Crédit Photo. Wikimedia Commons
Demonstrations against illegal gold mining in Ghana are becoming a major political issue, highlighting the corruption of the country’s ruling elites. With just two months to go before the country’s presidential elections, the environmental issue is entering the debate as citizens mobilise against illegal gold mining.
Increased mobilisation
An initial demonstration initiated by the Democracy Hub movement brought together around a hundred activists protesting against the activities of illegal gold miners known in Ghana as galamsey, a word derived from ‘gather them and sell’. The police intervened violently and imprisoned around fifty demonstrators. This repression, far from weakening the struggle, strengthened it. As a result, the three days of mobilisation called for at the beginning of October brought together a much larger number of people. Most were dressed in red and black, demanding the release of the demonstrators and an end to illegal gold mining. Several placards were held up saying "Your greed fuels our crisis ’.
Illegal mines
Most of the mines are concentrated in the south of the country, and illegal gold panning could involve almost a million miners, providing a livelihood for 4.5 million people. This activity has many harmful consequences for the environment. It destroys forests, pollutes rivers with mercury and cyanide, and degrades the land through the use of high-pressure water, which eliminates nutrients. What’s more, the holes are often not filled in, leading to accidents. Miners and their families suffer from health problems linked to exposure to chemicals. The use of mechanisation is also cutting into the agricultural land used for cocoa plantations.
Government accused
The repression of the demonstrators was aimed at stifling this issue, which remains perilous for the government. Although some measures have been taken against illegal mining, they are above all symbolic because the stakes are so high. There are social issues at stake - the jobs of hundreds of thousands of people - as well as economic ones, since Ghana is Africa’s second largest gold producer, with companies that do not hesitate to buy gold produced in illegal mines at very low prices.

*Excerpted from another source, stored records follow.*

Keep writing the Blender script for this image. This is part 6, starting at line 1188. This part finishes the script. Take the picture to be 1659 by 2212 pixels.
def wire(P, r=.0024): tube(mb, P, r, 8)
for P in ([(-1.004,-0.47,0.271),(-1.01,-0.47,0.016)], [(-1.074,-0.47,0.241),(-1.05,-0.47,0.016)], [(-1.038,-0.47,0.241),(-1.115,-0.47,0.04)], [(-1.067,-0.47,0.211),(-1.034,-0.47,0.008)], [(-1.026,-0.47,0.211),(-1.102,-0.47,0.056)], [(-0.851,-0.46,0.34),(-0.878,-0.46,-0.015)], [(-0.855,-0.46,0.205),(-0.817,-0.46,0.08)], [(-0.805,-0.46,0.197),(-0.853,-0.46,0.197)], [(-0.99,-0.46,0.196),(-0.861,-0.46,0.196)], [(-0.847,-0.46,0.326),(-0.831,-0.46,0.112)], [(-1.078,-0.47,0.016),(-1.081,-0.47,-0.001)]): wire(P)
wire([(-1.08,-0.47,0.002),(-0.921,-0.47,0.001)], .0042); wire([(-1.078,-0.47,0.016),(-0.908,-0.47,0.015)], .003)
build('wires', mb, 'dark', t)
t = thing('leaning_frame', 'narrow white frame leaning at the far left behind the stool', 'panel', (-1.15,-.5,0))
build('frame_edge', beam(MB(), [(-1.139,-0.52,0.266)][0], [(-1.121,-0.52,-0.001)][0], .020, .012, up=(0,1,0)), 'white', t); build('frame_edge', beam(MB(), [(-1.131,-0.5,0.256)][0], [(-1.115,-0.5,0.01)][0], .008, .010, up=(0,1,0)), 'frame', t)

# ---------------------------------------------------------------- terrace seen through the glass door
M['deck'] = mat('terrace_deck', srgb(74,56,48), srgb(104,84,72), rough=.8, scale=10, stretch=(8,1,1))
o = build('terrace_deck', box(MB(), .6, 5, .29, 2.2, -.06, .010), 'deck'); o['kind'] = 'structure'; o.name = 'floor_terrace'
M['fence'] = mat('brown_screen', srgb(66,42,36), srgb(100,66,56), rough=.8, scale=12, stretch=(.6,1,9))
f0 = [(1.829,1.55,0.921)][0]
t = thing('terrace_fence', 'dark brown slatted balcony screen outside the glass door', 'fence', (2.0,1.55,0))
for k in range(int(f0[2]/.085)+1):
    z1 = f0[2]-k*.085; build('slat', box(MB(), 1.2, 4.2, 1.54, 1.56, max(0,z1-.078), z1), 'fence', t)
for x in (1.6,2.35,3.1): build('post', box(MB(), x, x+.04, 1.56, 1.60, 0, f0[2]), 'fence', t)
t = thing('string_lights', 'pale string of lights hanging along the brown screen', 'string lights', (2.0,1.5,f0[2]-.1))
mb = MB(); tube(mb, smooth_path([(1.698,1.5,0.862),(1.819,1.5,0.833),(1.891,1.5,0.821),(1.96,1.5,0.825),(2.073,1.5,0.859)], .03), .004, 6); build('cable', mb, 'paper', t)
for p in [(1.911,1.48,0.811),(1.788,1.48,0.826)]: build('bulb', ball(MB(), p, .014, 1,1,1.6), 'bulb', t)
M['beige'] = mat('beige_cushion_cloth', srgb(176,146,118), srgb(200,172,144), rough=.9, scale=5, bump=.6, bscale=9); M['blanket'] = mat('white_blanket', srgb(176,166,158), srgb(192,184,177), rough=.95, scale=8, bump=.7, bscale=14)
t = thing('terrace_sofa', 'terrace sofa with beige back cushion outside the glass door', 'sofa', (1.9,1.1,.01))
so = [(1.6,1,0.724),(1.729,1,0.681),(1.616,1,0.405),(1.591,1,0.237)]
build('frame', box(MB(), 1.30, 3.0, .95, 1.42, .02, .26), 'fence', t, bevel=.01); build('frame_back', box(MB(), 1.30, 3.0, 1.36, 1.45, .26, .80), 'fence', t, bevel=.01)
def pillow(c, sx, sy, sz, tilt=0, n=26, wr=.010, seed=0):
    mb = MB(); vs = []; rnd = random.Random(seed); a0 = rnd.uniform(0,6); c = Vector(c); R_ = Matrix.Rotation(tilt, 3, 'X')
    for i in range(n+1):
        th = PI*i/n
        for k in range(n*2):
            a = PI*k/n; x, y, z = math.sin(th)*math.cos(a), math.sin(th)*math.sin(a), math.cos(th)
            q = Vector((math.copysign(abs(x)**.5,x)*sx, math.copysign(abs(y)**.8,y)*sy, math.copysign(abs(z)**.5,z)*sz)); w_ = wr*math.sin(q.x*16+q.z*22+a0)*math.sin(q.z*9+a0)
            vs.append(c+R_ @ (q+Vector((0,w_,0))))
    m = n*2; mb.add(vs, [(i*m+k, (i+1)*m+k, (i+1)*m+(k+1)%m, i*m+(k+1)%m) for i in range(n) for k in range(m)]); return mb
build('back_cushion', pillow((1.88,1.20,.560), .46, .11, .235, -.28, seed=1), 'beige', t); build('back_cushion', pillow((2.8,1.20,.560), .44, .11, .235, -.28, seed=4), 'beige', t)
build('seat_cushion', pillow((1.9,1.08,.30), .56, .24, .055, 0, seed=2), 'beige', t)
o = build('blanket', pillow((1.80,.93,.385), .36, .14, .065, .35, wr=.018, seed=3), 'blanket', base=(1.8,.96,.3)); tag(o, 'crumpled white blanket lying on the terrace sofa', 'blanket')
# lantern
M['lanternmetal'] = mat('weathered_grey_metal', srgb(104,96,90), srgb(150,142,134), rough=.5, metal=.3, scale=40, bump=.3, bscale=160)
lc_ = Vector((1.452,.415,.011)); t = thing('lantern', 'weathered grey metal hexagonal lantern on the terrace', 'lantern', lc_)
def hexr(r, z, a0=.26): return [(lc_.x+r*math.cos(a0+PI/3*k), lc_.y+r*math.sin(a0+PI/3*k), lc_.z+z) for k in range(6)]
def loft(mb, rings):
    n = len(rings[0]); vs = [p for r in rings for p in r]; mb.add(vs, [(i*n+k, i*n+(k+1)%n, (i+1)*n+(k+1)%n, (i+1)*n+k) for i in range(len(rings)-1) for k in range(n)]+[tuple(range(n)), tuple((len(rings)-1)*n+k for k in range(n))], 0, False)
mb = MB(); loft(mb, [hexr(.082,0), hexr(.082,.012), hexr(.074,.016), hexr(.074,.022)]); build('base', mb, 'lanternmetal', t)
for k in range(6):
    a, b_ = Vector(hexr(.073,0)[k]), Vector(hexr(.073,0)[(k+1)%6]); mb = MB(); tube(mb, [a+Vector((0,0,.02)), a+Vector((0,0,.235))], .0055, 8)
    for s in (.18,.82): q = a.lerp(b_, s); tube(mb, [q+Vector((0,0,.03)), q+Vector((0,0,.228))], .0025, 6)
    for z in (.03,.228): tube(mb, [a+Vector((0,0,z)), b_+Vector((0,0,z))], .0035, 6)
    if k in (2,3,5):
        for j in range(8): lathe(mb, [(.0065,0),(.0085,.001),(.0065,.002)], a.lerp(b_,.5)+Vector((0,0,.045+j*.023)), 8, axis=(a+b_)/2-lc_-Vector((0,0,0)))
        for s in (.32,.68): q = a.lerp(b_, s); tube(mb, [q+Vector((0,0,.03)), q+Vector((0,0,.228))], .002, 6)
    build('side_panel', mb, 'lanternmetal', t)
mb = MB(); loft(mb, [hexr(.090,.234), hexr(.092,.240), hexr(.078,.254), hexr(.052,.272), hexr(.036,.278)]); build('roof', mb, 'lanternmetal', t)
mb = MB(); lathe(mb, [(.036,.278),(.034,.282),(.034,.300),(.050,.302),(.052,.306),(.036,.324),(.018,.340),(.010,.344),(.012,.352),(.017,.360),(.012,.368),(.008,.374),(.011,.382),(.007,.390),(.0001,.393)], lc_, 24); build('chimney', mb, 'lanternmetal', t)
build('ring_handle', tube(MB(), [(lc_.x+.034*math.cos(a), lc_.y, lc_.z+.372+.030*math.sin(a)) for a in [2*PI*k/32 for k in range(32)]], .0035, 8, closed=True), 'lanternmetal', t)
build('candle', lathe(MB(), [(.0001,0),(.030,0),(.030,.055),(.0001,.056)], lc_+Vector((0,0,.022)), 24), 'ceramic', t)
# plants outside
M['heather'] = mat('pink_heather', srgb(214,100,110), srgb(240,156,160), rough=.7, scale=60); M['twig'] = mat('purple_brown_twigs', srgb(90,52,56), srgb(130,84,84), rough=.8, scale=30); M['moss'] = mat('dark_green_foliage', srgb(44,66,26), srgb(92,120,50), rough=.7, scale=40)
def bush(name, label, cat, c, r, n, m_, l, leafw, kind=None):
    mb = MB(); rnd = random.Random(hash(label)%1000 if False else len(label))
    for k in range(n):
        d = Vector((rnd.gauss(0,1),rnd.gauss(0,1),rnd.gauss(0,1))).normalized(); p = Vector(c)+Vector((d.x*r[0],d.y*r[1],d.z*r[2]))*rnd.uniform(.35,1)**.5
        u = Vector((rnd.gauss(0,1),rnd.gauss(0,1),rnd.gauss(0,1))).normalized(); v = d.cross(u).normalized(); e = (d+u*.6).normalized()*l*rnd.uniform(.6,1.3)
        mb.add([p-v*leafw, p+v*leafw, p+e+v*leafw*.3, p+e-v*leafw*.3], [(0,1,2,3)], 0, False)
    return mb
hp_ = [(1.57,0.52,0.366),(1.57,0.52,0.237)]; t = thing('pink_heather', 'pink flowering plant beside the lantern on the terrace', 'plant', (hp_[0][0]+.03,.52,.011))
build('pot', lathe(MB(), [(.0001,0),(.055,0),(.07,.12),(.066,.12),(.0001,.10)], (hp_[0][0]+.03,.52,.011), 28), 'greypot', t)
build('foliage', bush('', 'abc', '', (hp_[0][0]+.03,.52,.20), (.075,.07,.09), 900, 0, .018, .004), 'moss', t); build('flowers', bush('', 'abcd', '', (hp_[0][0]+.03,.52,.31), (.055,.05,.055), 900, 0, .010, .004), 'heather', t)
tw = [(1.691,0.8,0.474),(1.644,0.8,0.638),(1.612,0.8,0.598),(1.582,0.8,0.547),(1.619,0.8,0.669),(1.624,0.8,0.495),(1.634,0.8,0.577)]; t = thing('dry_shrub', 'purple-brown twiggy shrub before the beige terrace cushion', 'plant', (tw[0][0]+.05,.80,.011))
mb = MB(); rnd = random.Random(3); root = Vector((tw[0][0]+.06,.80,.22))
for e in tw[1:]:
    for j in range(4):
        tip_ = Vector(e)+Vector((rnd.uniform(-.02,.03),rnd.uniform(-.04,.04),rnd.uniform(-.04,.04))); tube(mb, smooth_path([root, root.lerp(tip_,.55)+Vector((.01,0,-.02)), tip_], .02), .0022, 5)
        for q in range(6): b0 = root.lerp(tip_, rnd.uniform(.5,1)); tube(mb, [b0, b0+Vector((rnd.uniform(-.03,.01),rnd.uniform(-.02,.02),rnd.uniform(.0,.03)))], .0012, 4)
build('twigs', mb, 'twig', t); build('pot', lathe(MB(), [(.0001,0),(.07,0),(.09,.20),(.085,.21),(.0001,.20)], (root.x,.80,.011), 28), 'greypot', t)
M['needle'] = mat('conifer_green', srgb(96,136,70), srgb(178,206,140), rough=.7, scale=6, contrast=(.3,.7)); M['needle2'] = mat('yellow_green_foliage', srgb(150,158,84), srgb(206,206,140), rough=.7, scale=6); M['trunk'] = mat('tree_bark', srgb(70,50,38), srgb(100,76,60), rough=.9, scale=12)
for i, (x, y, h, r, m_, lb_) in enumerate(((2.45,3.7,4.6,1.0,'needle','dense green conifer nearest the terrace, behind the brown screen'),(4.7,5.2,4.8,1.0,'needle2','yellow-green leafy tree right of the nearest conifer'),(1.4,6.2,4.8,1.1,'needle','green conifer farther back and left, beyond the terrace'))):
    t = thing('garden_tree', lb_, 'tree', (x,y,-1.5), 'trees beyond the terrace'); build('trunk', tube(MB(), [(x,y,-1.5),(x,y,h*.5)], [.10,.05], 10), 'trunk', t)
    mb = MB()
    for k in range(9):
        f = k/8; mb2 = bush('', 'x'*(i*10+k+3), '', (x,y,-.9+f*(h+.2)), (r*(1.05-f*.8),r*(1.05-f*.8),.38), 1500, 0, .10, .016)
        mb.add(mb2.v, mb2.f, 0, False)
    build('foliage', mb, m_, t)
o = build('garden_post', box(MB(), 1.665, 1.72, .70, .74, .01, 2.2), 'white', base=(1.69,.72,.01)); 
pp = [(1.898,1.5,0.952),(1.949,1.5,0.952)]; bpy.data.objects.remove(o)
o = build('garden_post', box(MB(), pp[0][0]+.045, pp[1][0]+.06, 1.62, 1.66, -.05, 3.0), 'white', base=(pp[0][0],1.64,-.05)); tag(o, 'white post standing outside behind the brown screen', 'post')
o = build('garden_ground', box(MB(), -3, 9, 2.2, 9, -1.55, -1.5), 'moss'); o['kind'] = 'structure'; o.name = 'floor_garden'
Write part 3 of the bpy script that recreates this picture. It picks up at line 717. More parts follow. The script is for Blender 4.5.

Finally, this controversy sheds a harsh light on the system of clientelism and corruption in the country’s two main parties. The report by Professor Kawabena Frimpong Boateng, a former Minister of the Environment, implicates a number of senior members of the government involved in galamsey activities.
The solution would be a radical rethink of the extractivist model imposed by multinationals on African countries, offering young people prospects other than polluting their country and endangering themselves and their families.